If you want to get the taste of real fruit juice while drinking alcohol, get some fruit juice (or concentrate) and add grain alcohol (e.g., Everclear) to taste. basically making American (not German) Schnapps.
Seconding IslandLizard, but as he says, the best way to get fruit-flavored alcoholic beverages is by mixing that fruit juice with a neutral grain spirit like Everclear (if you want the ABV very high) or vodka.
The reason I'm commenting is because I wanted to mention another possibility: making a liqueur. Now, this uses the fruits themselves and not just the juice. As an example, "umeshu," a type of Japanese plum liqueur is made by steeping Japanese plums in neutral grain spirits until their flavor is extracted (though it's not uncommon for people to just leave the spirits constantly in contact with the fruit). Then once the desired extraction is reached, sugar is added, affectively lowering the ABV from the original 94% or whatever down to, usually, around 10-15%. Sometimes high-ABV shochu is used instead. With liqueurs, nothing is fermented because you're not adding any yeast, and even if you did, the ABV is too high for anything to survive. You're basically just extracting the flavor of the fruit (or chocolate or coffee or vanilla or whatever other kind of liqueur you're making is).

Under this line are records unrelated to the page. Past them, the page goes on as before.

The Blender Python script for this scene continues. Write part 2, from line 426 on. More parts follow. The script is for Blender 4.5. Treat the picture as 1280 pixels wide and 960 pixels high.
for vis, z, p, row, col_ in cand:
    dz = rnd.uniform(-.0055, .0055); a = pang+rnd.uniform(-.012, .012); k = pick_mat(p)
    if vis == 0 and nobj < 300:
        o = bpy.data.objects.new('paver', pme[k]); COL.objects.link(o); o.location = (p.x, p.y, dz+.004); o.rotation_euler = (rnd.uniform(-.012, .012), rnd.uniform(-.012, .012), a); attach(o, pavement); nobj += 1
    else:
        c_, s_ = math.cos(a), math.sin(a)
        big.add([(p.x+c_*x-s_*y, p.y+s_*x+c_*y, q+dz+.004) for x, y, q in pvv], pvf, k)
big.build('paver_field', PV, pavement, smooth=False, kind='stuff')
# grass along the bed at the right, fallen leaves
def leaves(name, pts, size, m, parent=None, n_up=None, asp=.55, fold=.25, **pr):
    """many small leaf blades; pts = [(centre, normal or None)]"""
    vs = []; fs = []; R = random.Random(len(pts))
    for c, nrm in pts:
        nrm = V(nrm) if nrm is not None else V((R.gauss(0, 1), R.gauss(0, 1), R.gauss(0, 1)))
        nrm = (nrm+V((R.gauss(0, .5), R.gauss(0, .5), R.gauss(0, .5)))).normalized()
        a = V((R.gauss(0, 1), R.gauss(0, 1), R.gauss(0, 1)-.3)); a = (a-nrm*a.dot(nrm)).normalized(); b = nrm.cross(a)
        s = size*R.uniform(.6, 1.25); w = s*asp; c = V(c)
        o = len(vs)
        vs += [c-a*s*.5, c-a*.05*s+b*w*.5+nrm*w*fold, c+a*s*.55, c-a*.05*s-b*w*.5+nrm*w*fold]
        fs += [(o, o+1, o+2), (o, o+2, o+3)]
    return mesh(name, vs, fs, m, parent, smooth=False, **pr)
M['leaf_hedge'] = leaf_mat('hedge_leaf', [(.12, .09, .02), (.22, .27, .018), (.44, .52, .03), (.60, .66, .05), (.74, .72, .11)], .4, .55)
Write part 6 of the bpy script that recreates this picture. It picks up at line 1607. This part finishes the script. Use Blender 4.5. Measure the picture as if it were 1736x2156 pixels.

I've also made Limoncello, which is a lemon zest-based liqueur with a similar idea, generally with simple syrup being how the ABV is both lowered and the flavor sweetened.
Then there's just cocktails where you just mix multiple different fruit juices with potentially multiple different spirits and/or liqueurs.
Those are the options for maintaining the fruit or fruit juice's flavor since fermentation removes the sugar, along with a lot of the flavor compounds and replaces them with flavor compounds created by the yeast (which is generally desirable by people who are fans of that style whether beer, cider, wine, perry, mead, or whatever).